On healthcare, the right embraces activist judges

The GOP's base wants the courts to strike down healthcare reform. The party's establishment might not agree

Published March 23, 2010 1:24PM (EDT)

As the American center-left staged its long retreat -- from, say, 1966 to 2006 -- one of the charges liberals often faced was that they were always trying to subvert the popular will off-stage, in the court system. The gist of this was that the conservative backlash on social issues had driven liberals into a defensive crouch, and they didn't dare stand up in public for the ideas they cared about. So instead they lawyered up. If Democrats couldn't convince Joe and Jane Sixpack, at least they had a shot with Anthony Kennedy and Sandra Day O'Connor.

The classic version of this argument, of course, was around abortion and privacy law. But it showed up everywhere: detention, torture and surveillance cases, affirmative action, crime, punishment and the death penalty -- you name it. This criticism was always meant to target the liberal elite, for its disconnection from everyday folks. A clique of chardonnay-swilling Manhattanites called up their activist judge friends, and together they started picking away at the edifice of American justice and morality.

Well, now the shoe is on the other foot. The GOP has just lost an epic confrontation on the signal issue of the moment, and it happened after a decisive election, long public discussion, and finally, a vote on the floor of Congress. So what’s the conservative plan? Take it to the courts, of course.

The Atlantic’s Marc Ambinder reports that at least 12 state attorneys general are filing suit to keep healthcare reform from being implemented in their states. Ambinder’s whole post is worth a read for his explanation of just why this is probably a doomed effort. "It is true that no court has ruled on the specific question, but there is plenty of reason and case law to believe that courts will be initially skeptical of the challenge. Congress's latitude here is wide."

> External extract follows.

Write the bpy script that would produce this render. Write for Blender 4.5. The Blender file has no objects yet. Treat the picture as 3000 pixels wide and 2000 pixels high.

But, as he points out, the lawsuits aren’t really about overturning healthcare. If you’re a red-state attorney general, you have your eye on the governorship or the U.S. Senate. These lawsuits are a strategy to endear guys like Virginia Attorney General Ken Cuccinelli, or Florida’s Bill McCollum, to their party bases. Writes Ambinder, "It advances the politics of conservative jurisprudence, and the political ambitions of conservatives, and it keeps the legislation itself in a state of suspended political animation."

The officials filing suit get to make themselves the center of the fight for conservatives. So what if they’re asking activist judges to strike down the will of the elected branch? By moving the location of the healthcare battle away from the zone subject to public contest, and into the judiciary, they’re also moving attention onto themselves.

After all, what the criticism of liberal judicial elitism always missed was that taking an issue to the courthouse is actually a weapon of the grassroots. Pragmatic party leaders are rarely thrilled about having to defend unpopular court decisions. How do you think, say, Rahm Emanuel feels about the ACLU?

By the same token, it would probably be a fiasco for the GOP if the lawsuit actually went anywhere, which it almost certainly won’t. Institutional pillars of the conservative establishment like the Chamber of Commerce are already distancing themselves from the repeal effort. (Why repeal, when you can just quietly gnaw away at the spirit of the reform at the regulatory level?) They'd probably go running the opposite direction if say, Justice Antonin Scalia voided a year’s worth of legislative heavy lifting. Republican presidential candidates would be forced to try to get to each other’s right by denouncing the constitutionality of the reform, hurting themselves in a general election. You can bet Mitt Romney is hoping this lawsuit dies quietly.

And while President Obama is surely not hoping for the judiciary to strike down his major accomplishment, he probably wouldn’t mind seeing some Republican lawyers standing on marble court stairs, holding forth on the unconstitutionality of universal healthcare.


By Gabriel Winant

Gabriel Winant is a graduate student in American history at Yale.